Notwithstanding a minor hiccough in late 1999, when the dollar went from R$1.20 to R$2.10 in a week, runaway inflation did not come back, because the FHC government was able to control the situation. FHC was re-elected in 1998, and at that time there were calls for his impeachment, made by the very same PT which now says impeachment is a coup d’état.

Upon the election of Lula in 2002, the dollar reached R$3.999 because investors thought he was a socialist like Fidel, Chavez and Kirchner; investors were proven wrong when he appointed Henrique Meirelles as Finance Minister, and, more importantly, supported the austerity program Brazil needed.

The dollar kept on declining in value until everything went wrong in 2014, culminating in the re-election of Dilma as President after she successfully (and mendaciously) argued in her campaign that austerity was not needed.

Now that the dollar has crossed the psychological barrier of R$4 the question on everyone’s mind is…what is it going to do now?

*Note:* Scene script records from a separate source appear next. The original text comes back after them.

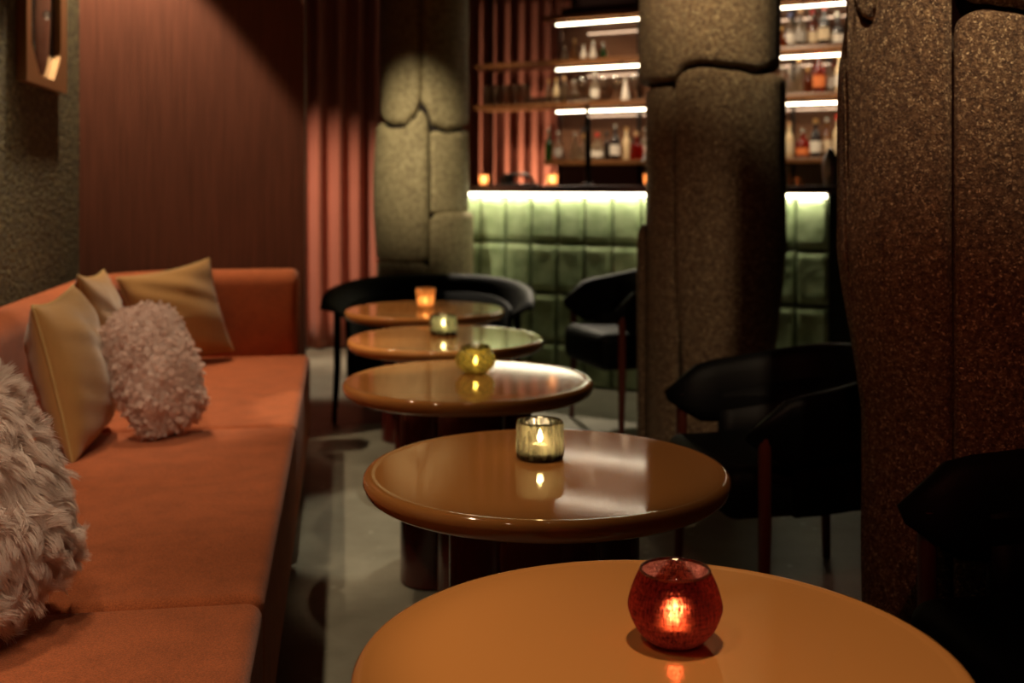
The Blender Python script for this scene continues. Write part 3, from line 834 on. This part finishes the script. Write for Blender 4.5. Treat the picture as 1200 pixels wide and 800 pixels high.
# ------------------------------------------------------------------ back bar
DB = 8.0
bb = empty('back_bar_shelving', (0, DB, 0), ANG, 'back bar shelving with wooden shelves, light strips and glossy brown panel', 'shelving')
s0, s1 = bar_t(555, DB), bar_t(1060, DB)
m0 = bar_t(636, DB + .3)
SH = [1.30, 1.709, 2.008, 2.325]
MB().box(m0, s1, .285, .30, .95, CEIL - .3).build('back_panel', M['mirror'], bb, smooth=False)
MB().box(m0 - .02, m0, .25, .30, 0, SH[3]).build('side_panel', M['counter'], bb)
for i, z in enumerate(SH):
    a = s0 if i in (1, 2, 3) else m0
    if i == 3: a = m0 - .02
    MB().box(a, s1, 0, .284, z - .034, z, b=.003).build('shelf', M['shelfwood'], bb)
    if i > 0:
        MB().box(bar_t(651, DB), s1 - .02, .010, .024, z - .074, z - .063, b=.003).build('light_strip', M['led'], bb)
        for px in (728, 940):
            MB().box(bar_t(px, DB) - .004, bar_t(px, DB) + .004, .008, .026, z - .080, z - .034).build('strip_clip', M['metal_dark'], bb)
MB().box(m0, s1, -.02, .30, 0, .95, b=.003).build('base_cabinet', M['counter'], bb)
for px in (557, 727, 905):
    t = bar_t(px, DB + .27)
    MB().box(t - .009, t + .009, .262, .282, 0, CEIL - .001).build('upright', M['metal_dark'], bb)

# bottles and glasses
def pv(name, col, **k): return principled(name, col, **k)
def liquor(name, col, tl=.8):
    tl = max(tl, .62)
    return thin_glass(name, col, trans=tl, transcol=col, rough=.06, gloss=.35)
LQ = dict(clear=liquor('clear_bottle', (.88, .80, .66), .62), amber=liquor('amber_bottle', (.65, .25, .05)), red=liquor('red_bottle', (.75, .10, .03)),
          dark=principled('dark_bottle', (.02, .012, .012), rough=.12, coat=1), green=liquor('green_bottle', (.12, .38, .12)), gold=liquor('gold_bottle', (.75, .45, .12)),
          cream=principled('cream_bottle', (.75, .58, .34), rough=.35, coat=.6), white=principled('white_bottle', (.78, .7, .6), rough=.35, coat=.5))
LB = dict(cream=principled('cream_label', (.75, .6, .4), rough=.7), white=principled('white_label', (.85, .78, .68), rough=.7), orange=principled('orange_label', (.75, .2, .05), rough=.7), grey=principled('grey_label', (.4, .36, .32), rough=.7))
CP = dict(silver=principled('silver_cap', (.8, .75, .65), rough=.25, metal=.8), red=principled('red_cap', (.6, .05, .03), rough=.4), black=principled('black_cap', (.02, .02, .02), rough=.4), gold=principled('gold_cap', (.8, .5, .2), rough=.3, metal=.8), wood=principled('cork_cap', (.45, .25, .12), rough=.7), blue=principled('blue_cap', (.15, .2, .45), rough=.4))
SHP = dict(
    round=[(.034, 0), (.037, .004), (.037, .13), (.033, .15), (.016, .172), (.0135, .18), (.0135, .215)],
    tall=[(.029, 0), (.032, .004), (.032, .15), (.026, .17), (.014, .19), (.0125, .2), (.0125, .24)],
    squat=[(.044, 0), (.048, .006), (.048, .085), (.042, .11), (.018, .13), (.015, .14), (.015, .17)],
    flare=[(.042, 0), (.045, .005), (.040, .05), (.028, .11), (.018, .15), (.014, .17), (.014, .20)],
    globe=[(.024, 0), (.034, .01), (.045, .045), (.042, .075), (.022, .105), (.014, .12), (.014, .16)])
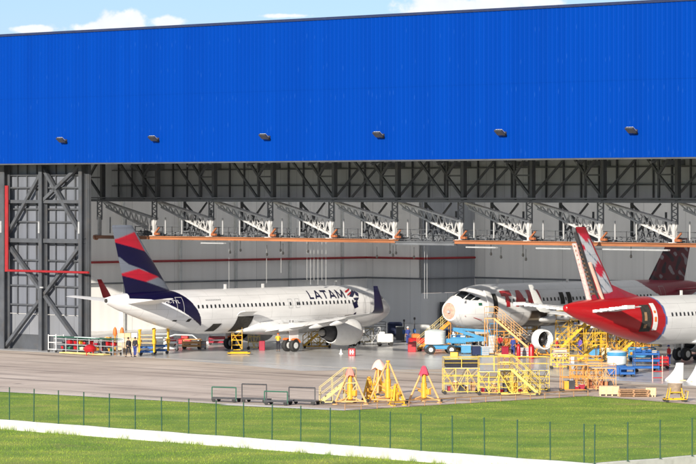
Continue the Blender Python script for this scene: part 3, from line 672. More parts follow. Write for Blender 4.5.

Some are predicting R$5 or even R$6, but are short on naming specific factors that would drive the dollar even higher. The Curmudgeon, however, will take a run through some of these hypotheses.

First and most likely in the short term: Joaquim Levy resigns as Finance Minister because he can’t convince his boss or Congress to cut expenses. Second, Dilma herself resigns because she realizes she can’t convince anyone that she’s competent.

Third, Dilma and Congress refuse to cut expenses, and they refuse to increase taxes, and everything stays pretty much the way it’s been, meaning both unemployment and inflation head inexorably for ten percent. Fourth, Moody’s and/or Fitch join Standard & Poor and downgrade Brazil to speculative status.

Let us now enter more speculative territory. Fifth, the TSE throws out the results of the 2014 Presidential election because based on dirty money, calling for new elections in ninety days. Sixth, Congress impeaches Dilma. Seventh, Lula, Cunha and Renan are indicted by Lava-Jato.

When you think about it, any combination of the above might well push the real even lower. That would not necessarily be a disaster for Brazil, but when the price of bread doubles (and it will) people will feel it and begin to get very angry. The June/July 2013 riots could come back with a vengeance.

The Curmudgeon lives in hope but still writes dismal Smidgens.